「海外ドラマは長すぎる」という人にお薦め
海外ドラマは長いから見る時間がないという人、または海外ドラマにはあまり興味のない映画ファンは、ぜひとも秀作の多いTVムービーに注目してほしい。
第21回は、昨年のエミー賞で作品賞を含む11部門を制覇したTVムービー『恋するリベラーチェ』(日本では劇場公開された)を紹介する。スティーヴン・ソダーバーグ監督、主演はマイケル・ダグラスとマット・デイモンというビッグネームがそろい踏みだ。
参考までに、アメリカのTVドラマにおけるTVムービーの位置付けを説明しておこう。
先月、米ロサンゼルスで開催された第66回エミー賞(Primetime Emmy Awards)受賞式の結果をお伝えしたが、本連載でこれまでに取り上げてきた作品は、エミー賞ではドラマ・シリーズ部門、コメディ・シリーズ部門にカテゴライズされる作品が主である。
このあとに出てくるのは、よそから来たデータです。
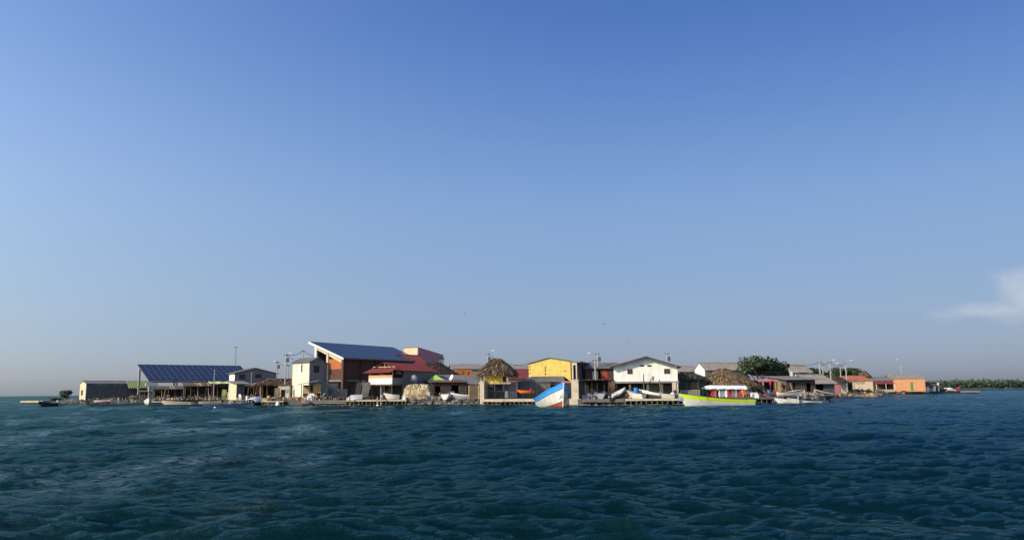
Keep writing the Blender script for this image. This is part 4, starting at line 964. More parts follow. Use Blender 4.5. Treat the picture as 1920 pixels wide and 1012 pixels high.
# ---- dark green shed and slatted fence
f = F(1273, 121, 8, 1326); T = ft('green_shed', 'dark green shed with a brushwood roof right of the white house', 'shed', f)
za = f.z(1300,714.5); m = MB(); wall(m,[(0,f.z(1274,706)),(f.w*.55,f.z(1300,699.5)),(f.w,f.z(1324,706))],0,0,.15,[]); m.build('wall', 'wall_green', T)
thatch(T, f.w*.55, 3, f.w*.6, 3.6, f.z(1300,710), f.z(1303,697), rl=f.w*.2, n=900, dark=.9)
f = F(1278, 113.8, 2, 1313); fence('slatted_fence', 'tall dark slatted fence on a low concrete wall', f, f.z(1295,717.5)-f.z(1295,731.3), 16, ('shade_dark_wood','old_wood','shade_dark_wood'), 5, gap=.08, z0=f.z(1295,731.2))
f = F(1277, 113.3, 2, 1313); T = ft('low_concrete_wall', 'low grey concrete wall under the slatted fence', 'wall', f); m = MB(); m.box(0,f.w,0,.45,0,f.z(1295,731.5)); m.build('wall_panel', 'grey_render', T); m = MB(); m.box(-.03,f.w+.03,-.04,.49,f.z(1295,731.5)+.003,f.z(1295,731.5)+.06); m.build('coping', 'concrete', T)
f = F(1270, 158, 4, 1310); house('grey_roof_house', 'far grey roof just right of the white house', 'house', f, 8, 'gable_x', 'white_paint', 'pale_roof', ze=f.z(1290,696.5), zr=f.z(1290,685), oh=.2)
f = F(1324, 150, 14, 1404); d = f.back(1304)
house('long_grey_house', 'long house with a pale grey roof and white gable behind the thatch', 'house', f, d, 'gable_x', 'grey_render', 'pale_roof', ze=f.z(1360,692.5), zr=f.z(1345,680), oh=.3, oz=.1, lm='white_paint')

# ---- big palapa
f = F(1330, 122, 2, 1414); T = ft('palapa', 'wide straw palapa roof on posts behind the lime boat', 'palapa', f)
thatch(T, f.w*.48, 3.6, f.w*.58, 4.6, f.z(1370,721.5), f.z(1370,690.5), rl=.5, n=3400, dark=.12, droop=.5)
thatch(T, f.w*.78, 3.2, f.w*.34, 4.0, f.z(1370,720.5), f.z(1390,699), rl=.3, n=1300, dark=.1, droop=.4)
for u in (.6,f.w*.3,f.w*.62,f.w-.5):
    for v in (.4,6.5): m = MB(); m.tube([(u,v,0),(u,v,f.z(1370,716))],.09,6); m.build('post', 'old_wood', T)
m = MB(); m.box(.3,f.w-.3,6.4,6.5,0,1.6); m.build('back_wall', 'shade_dark_wood', T)

# ---- right part of the village
f = F(1425, 126, 6, 1466); T = ft('pink_awning', 'faded pink cloth awning under the tree', 'awning', f); zz = f.z(1445,715); m = MB(); n = 10; g = random.Random(21)
for i in range(n+1):
    for j in range(3): m.v.append((f.w*i/n, j*1.3, zz+g.uniform(-.1,.1)+.2*j))
for i in range(n):
    for j in (0,1): a = i*3+j; m.face((a,a+3,a+4,a+1))
m.build('canvas', 'cloth_pink', T)
m = MB(); m.box(0,f.w,2.7,2.8,0,zz+.3); m.build('back_wall', 'shade_dark_wood', T)
for u in (.1,f.w*.5,f.w-.1): m = MB(); m.tube([(u,0,0),(u,0,zz)],.05,5); m.build('pole', 'old_wood', T)
f = F(1487, 150, 12, 1522); P_ = None
house('balcony_white_house', 'white house with a pale metal roof and open balcony right of the tree', 'house', f, f.back(1466), 'gable_x', 'white_paint', 'pale_roof', ze=f.z(1500,694), zr=f.z(1490,684.5), oh=1.0, oz=.2,
      front=[(1487,695.5,1491.5,705),(1497,695,1514,705)])
f = F(1476, 127, 10, 1530); house('brown_shed', 'rust-brown shed with a grey metal roof behind the red-rimmed boat', 'shed', f, 6, 'mono', 'shack_patch', 'grey_roof', ze=f.z(1500,711), zr=f.z(1500,704.5), oh=.8, oz=.5,
      front=[(1487,717,1492,738),(1512,718,1522,738)], lm='old_wood')
f = F(1524, 133, 12, 1566); house('low_tin_house', 'low house with a pale brown tin roof right of the brown shed', 'house', f, 7, 'gable_x', 'dark_stone', 'pale_roof', ze=f.z(1545,717), zr=f.z(1540,702), oh=.6, front=[(1530,721,1545,738)])
f = F(1452, 124.5, 5, 1468); fence('driftwood_screen', 'uneven screen of upright driftwood planks', f, f.z(1460,715), 7, ('old_wood','pale_wood','plank_yellow'), 9)
f = F(1556, 178, 6, 1592); T = ft('thatched_hut', 'low dark thatched roof below the street lamps', 'hut', f); thatch(T, f.w*.5, 3, f.w*.62, 4, f.z(1575,715), f.z(1575,703), rl=1.2, n=900, dark=.9); m = MB(); m.box(.2,f.w-.2,.6,.8,0,f.z(1575,714)); m.build('wall', 'cream_wall', T)
f = F(1566, 172, 2, 1578); house('pink_wall_hut', 'tiny hut with a pinkish sunlit wall', 'hut', f, 3, 'mono', 'cloth_pink', 'rust_roof', ze=f.z(1572,718), zr=f.z(1572,716), oh=.3)
f = F(1590, 190, -4, 1638); house('tile_roof_house', 'beige house with an orange tiled roof and one shuttered window', 'house', f, 7, 'mono', 'cream_wall', 'tile_roof', ze=f.z(1615,713.5), zr=f.z(1615,704), oh=.2, oz=.2, front=[(1606,715.5,1623,720,'panel','pale_wood')])
f = F(1579, 181, 4, 1603); shack('flat_roof_shack', 'open shack with a pale flat roof left of the beige house', f, 3.0, f.z(1590,716), f.z(1590,715), seed=35, posts=4, roofm='pale_roof')
f = F(1618, 196, 0, 1637); T = ft('round_hut', 'cone-shaped thatched hut top behind the orange tiled roof', 'hut', f); thatch(T, f.w*.5, 1.5, f.w*.62, 2.0, f.z(1627,707), f.z(1627,695.5), rl=.5, n=500, dark=.5); m = MB(); m.lathe([(f.w*.42,0),(f.w*.42,f.z(1627,706))],(f.w*.5,1.5,0),14); m.build('wall', 'rust_roof', T)
f = F(1638, 238, -2, 1676); T = house('awning_house', 'low house with a red awning left of the orange building', 'house', f, 8, 'gable_x', 'red_brick', 'grey_roof', ze=f.z(1657,713.5), zr=f.z(1657,706.5), oh=.2, front=[(1658,720,1666,732)])
za_, zb_ = f.z(1657,719.5), f.z(1657,713.5); m = MB(); m.sheet((0,-2,za_),(f.w*.95,-2,za_),(f.w*.92,-.05,zb_-.1),(0,-.05,zb_-.1),pitch=.4); m.build('awning', 'red_roof', T)
for u in (.2,f.w*.5,f.w*.93): m = MB(); m.tube([(u,-1.9,0),(u,-1.9,za_-.05)],.08,5); m.build('post', 'white_paint', T)
m = MB(); m.box(.3,f.w*.9,-2.1,-1.8,0,.7); m.build('parapet', 'concrete', T)
f = F(1676, 252, -6, 1736); house('orange_building', 'plain orange building with a green door at the right end of the island', 'building', f, 9, 'gable_x', 'orange_wall', 'pale_roof', ze=f.z(1700,709.8), zr=f.z(1700,702), oh=.15, oz=.35,
      front=[(1706.8,716,1713.2,732,'door','door_green')])
f = F(1737.5, 256, 0, 1757); T = house('ochre_hut', 'small brown hut with white legs right of the orange building', 'hut', f, 4, 'flat', 'rust_roof', 'shade_dark_wood', ze=f.z(1747,718), oh=.2, oz=.3, raise_=f.z(1747,725))
for a,b in ((1737.5,1742),(1750.5,1754.5)):
    m = MB(); m.box(f.u(a,730),f.u(b,730),0,.5,0,f.z(1747,725)); m.build('leg', 'white_paint', T)
f = F(1757, 258, 0, 1763); T = ft('white_column', 'thin white column beside the brown hut at the far right', 'column', f); m = MB(); m.box(f.w*.4,f.w*.75,0,.4,0,f.z(1760,716.5)); m.build('shaft', 'white_paint', T); m = MB(); m.box(-.3,f.w*.35,0,.6,0,f.z(1758,722)); m.build('brick_stub', 'red_brick', T)
f = F(1880, 870, 0, 1889); house('far_shore_house', 'tiny pale house among the trees of the distant shore', 'house', f, 6, 'gable_x', 'white_paint', 'pale_roof', ze=6.5, zr=8.0, oh=.3, corr=1)

# ================================================================== shore: docks, sea walls, rocks
def dock(name, label, pa, ya, pb, yb, depth, zt=ZG, th=.22, deckm='concrete', pilem='old_wood', step=.62, pr=.09, seed=1, over=.0, beam=True, cat='dock'):
    A = Vector((gx(pa,ya,zt),ya,0)); B = Vector((gx(pb,yb,zt),yb,0)); v = B-A; w = v.length; rz = math.atan2(v.y,v.x)
    T = thing(name, label, cat, A, rz); g = random.Random(seed); n = int(w/1.6)
    for i in range(n):
        m = MB(); a, b = w*i/n+.008, w*(i+1)/n-.008; k = g.uniform(-.03,.03); m.box(a,b,k,depth,zt-th+g.uniform(-.02,.02),zt+.006+g.uniform(0,.04)); m.build('deck_slab', deckm, T)
    n = max(2,int(w/step)); proto = None
    for i in range(n+1):
        u = .08+(w-.16)*i/n+g.uniform(-.06,.06)
        if proto is None:
            m = MB(); m.tube([(0,0,-1.4),(0,0,.24)],[pr*1.15,pr*1.12],7,1); m.tube([(0,0,.241),(0,0,zt-th-.03)],[pr*1.05,pr],7); proto = m.build('piling', [pilem,'rock_dark'], T); proto.location = (u,.18,0)
        else:
            c = copy_part(proto, T, (u,.18+g.uniform(-.05,.05),0)); c.rotation_euler = (g.uniform(-.05,.05),g.uniform(-.06,.06),0)
    if beam: m = MB(); m.box(0,w,.35,.5,zt-th-.2,zt-th-.03); m.build('cross_beam', 'shade_dark_wood', T)
    return T
dock('stone_jetty', 'low sunlit concrete jetty reaching out at the far left', 38, 208, 80, 206, 3.0, zt=.75, th=.45, deckm='concrete', pilem='shade_dark_wood', seed=2, cat='jetty')
dock('timber_landing', 'small timber landing on short piles left of the porch', 490, 138, 531, 137.2, 2.2, zt=.75, th=.16, deckm='pale_wood', seed=3)
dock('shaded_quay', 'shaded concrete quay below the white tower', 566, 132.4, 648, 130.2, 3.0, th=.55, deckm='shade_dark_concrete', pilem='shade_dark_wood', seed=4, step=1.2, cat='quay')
dock('piled_quay', 'quay on a row of close wooden piles in front of the balcony house', 648.5, 129.8, 762, 129.8, 2.4, th=.22, deckm='concrete', seed=5, cat='quay')
dock('terrace_quay', 'pale sea wall ledge on piles left of the blue boat', 904, 122.4, 1042, 119.6, 3.2, th=.36, deckm='concrete', pilem='old_wood', seed=6, step=.7, cat='quay')
dock('white_house_quay', 'piled concrete quay in front of the white house', 1172, 108.8, 1293, 107.6, 3.2, th=.24, deckm='concrete', pilem='old_wood', seed=7, step=.66, cat='quay')
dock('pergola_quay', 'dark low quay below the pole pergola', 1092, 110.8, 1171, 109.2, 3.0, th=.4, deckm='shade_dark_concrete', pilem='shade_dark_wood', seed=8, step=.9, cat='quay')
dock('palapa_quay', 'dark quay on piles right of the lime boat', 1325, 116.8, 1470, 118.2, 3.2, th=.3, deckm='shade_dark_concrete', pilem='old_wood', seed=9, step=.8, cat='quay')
dock('orange_house_quay', 'low stone edge below the orange building', 1672, 250.5, 1742, 254.5, 4.0, zt=.85, th=.45, deckm='concrete', pilem='shade_dark_wood', seed=10, step=1.0, cat='quay')
dock('far_jetty', 'long low jetty running out at the far right', 1742, 256.5, 1838, 266, 4.0, zt=.8, th=.5, deckm='concrete', pilem='shade_dark_wood', seed=11, step=1.1, cat='jetty')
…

そのほかに、基本的に10話前後、そのシーズン限りで完結するミニ・シリーズ部門と、2時間程度のTVムービー部門がある。後者の2部門は、現在のように映画界の人材がTVに流入する以前から映画スターの活躍が目立つカテゴリーではあったが、近年はどこの映画賞なのかと思うほど豪華な顔ぶれとなっている。
『トラフィック』でアカデミー賞監督賞を受賞し、『オーシャンズ』シリーズのヒットメイカーでもあるソダーバーグは昨年、映画監督の引退を宣言し、活躍の場をTVにシフトしていることを、映画ファンならご存じだろうか。
近年は『ハウス・オブ・カード』のデヴィッド・フィンチャー、『ボードウォーク・エンパイア 欲望の街』のマーティン・スコセッシほか、映画スターだけでなく、作り手も映画界からTV界へ本格的に参入している。
だが、さすがにソダーバーグの「映画監督引退」という決断は、業界内外に大きな衝撃を与え、波紋を呼んだ。ソダーバーグほど映画界で才能を発揮してきた監督が、なぜ世界に冠たるアメリカ映画界の第一線から退いたのか。その理由の一端を見ることができるのが、TVムービー『恋するリベラーチェ』である。